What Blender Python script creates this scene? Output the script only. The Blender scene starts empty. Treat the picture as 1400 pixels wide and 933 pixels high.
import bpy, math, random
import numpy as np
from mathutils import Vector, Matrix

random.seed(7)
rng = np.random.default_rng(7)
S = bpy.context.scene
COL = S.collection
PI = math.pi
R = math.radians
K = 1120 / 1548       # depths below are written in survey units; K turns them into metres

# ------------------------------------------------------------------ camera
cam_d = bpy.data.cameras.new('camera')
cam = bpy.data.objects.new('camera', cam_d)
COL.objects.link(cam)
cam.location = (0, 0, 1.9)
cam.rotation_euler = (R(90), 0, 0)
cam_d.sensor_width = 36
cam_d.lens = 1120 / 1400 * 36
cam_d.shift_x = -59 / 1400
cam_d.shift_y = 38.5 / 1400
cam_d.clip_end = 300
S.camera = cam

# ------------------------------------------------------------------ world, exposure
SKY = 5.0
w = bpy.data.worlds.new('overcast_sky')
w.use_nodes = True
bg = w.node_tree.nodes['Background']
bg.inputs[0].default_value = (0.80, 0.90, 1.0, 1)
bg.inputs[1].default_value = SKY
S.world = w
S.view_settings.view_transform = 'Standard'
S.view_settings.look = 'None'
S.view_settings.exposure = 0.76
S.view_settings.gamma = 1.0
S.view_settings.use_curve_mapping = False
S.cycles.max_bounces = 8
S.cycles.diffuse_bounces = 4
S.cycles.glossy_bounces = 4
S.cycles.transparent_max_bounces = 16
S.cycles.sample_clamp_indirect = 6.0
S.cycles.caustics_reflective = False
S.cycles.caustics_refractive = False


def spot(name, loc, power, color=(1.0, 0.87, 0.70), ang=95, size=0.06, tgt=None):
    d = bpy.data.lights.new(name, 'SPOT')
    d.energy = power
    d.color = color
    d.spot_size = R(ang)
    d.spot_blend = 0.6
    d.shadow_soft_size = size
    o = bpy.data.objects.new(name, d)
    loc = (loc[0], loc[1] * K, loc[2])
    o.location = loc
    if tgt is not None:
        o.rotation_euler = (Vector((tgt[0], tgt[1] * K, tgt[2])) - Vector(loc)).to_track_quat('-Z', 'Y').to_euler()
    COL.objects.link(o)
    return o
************
*What this task involves*
Output the lines above verbatim and in full.

*Result of the task*
What Blender Python script creates this scene? Output the script only. The Blender scene starts empty. Treat the picture as 1400 pixels wide and 933 pixels high.
import bpy, math, random
import numpy as np
from mathutils import Vector, Matrix

random.seed(7)
rng = np.random.default_rng(7)
S = bpy.context.scene
COL = S.collection
PI = math.pi
R = math.radians
K = 1120 / 1548       # depths below are written in survey units; K turns them into metres

# ------------------------------------------------------------------ camera
cam_d = bpy.data.cameras.new('camera')
cam = bpy.data.objects.new('camera', cam_d)
COL.objects.link(cam)
cam.location = (0, 0, 1.9)
cam.rotation_euler = (R(90), 0, 0)
cam_d.sensor_width = 36
cam_d.lens = 1120 / 1400 * 36
cam_d.shift_x = -59 / 1400
cam_d.shift_y = 38.5 / 1400
cam_d.clip_end = 300
S.camera = cam

# ------------------------------------------------------------------ world, exposure
SKY = 5.0
w = bpy.data.worlds.new('overcast_sky')
w.use_nodes = True
bg = w.node_tree.nodes['Background']
bg.inputs[0].default_value = (0.80, 0.90, 1.0, 1)
bg.inputs[1].default_value = SKY
S.world = w
S.view_settings.view_transform = 'Standard'
S.view_settings.look = 'None'
S.view_settings.exposure = 0.76
S.view_settings.gamma = 1.0
S.view_settings.use_curve_mapping = False
S.cycles.max_bounces = 8
S.cycles.diffuse_bounces = 4
S.cycles.glossy_bounces = 4
S.cycles.transparent_max_bounces = 16
S.cycles.sample_clamp_indirect = 6.0
S.cycles.caustics_reflective = False
S.cycles.caustics_refractive = False


def spot(name, loc, power, color=(1.0, 0.87, 0.70), ang=95, size=0.06, tgt=None):
    d = bpy.data.lights.new(name, 'SPOT')
    d.energy = power
    d.color = color
    d.spot_size = R(ang)
    d.spot_blend = 0.6
    d.shadow_soft_size = size
    o = bpy.data.objects.new(name, d)
    loc = (loc[0], loc[1] * K, loc[2])
    o.location = loc
    if tgt is not None:
        o.rotation_euler = (Vector((tgt[0], tgt[1] * K, tgt[2])) - Vector(loc)).to_track_quat('-Z', 'Y').to_euler()
    COL.objects.link(o)
    return o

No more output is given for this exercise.